Through having Cannen on his staff, Boynton knew Cade wanted to sign in the early period. With NCAA recruiting rules, this gave the Pokes an advantage.

“You get seven opportunities to get in front of a kid until he signs,” Boynton said. “If you go through all seven in the fall, and he doesn’t sign in the fall, you’re screwed because you gotta try to recruit him the rest of the year without being able to see him. But again, inside baseball, I knew he was signing early, so I used all seven.”

On his last visit to see Cade, Boynton said Cade told him he thought he was ready to go public with his decision to commit to OSU. It wasn’t as simple as putting it out then and there. Cade had Montverde’s media arts teacher Jim Seaney put together his commitment video.

On Nov. 5, Boynton knew the announcement was coming. He wanted to be home when it happened to share it with his son, Ace. Boynton said Ace loves watching basketball highlights on YouTube, and he had taken a particular liking to Cade.
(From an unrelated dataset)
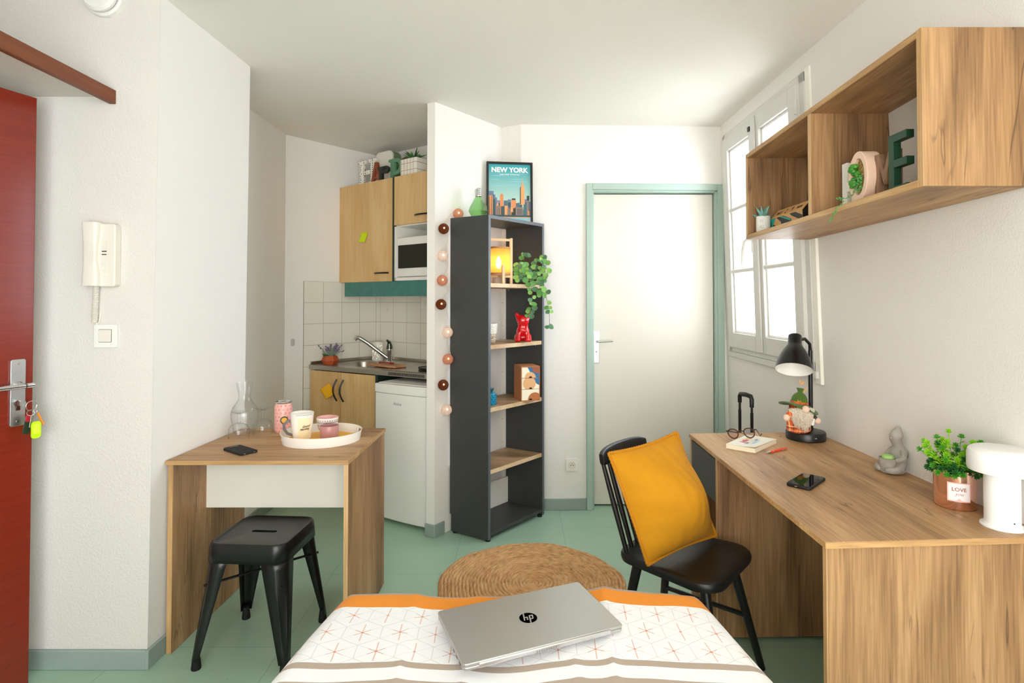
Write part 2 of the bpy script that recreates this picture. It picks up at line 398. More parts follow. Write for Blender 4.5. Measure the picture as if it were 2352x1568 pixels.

Boynton filmed Ace’s reaction.

“Something that doesn’t really go noticed in recruitment, I kinda experienced this being out at Montverde for two years and not really have any family around, I got to really build and get close with my team and my coaches, but I think being comfortable is so important with how you play on the court as well as going to practices,” Cade said. “I felt like being at Oklahoma State, I was going to be more comfortable here than at any of the other schools that I was considering. All of those schools are great programs. And I feel like I could’ve been successful at all those schools, but being comfortable and wanting to go to practice at 5 a.m. with these guys and wanting to run suicides with guys that I’ve known for a long time, that I know are going to have my back, I feel like all that stuff really makes the difference. 

“Having teammates like this and having such a staff like the one I have now, I feel like all that played a big role into it. I’m happy with my decision.”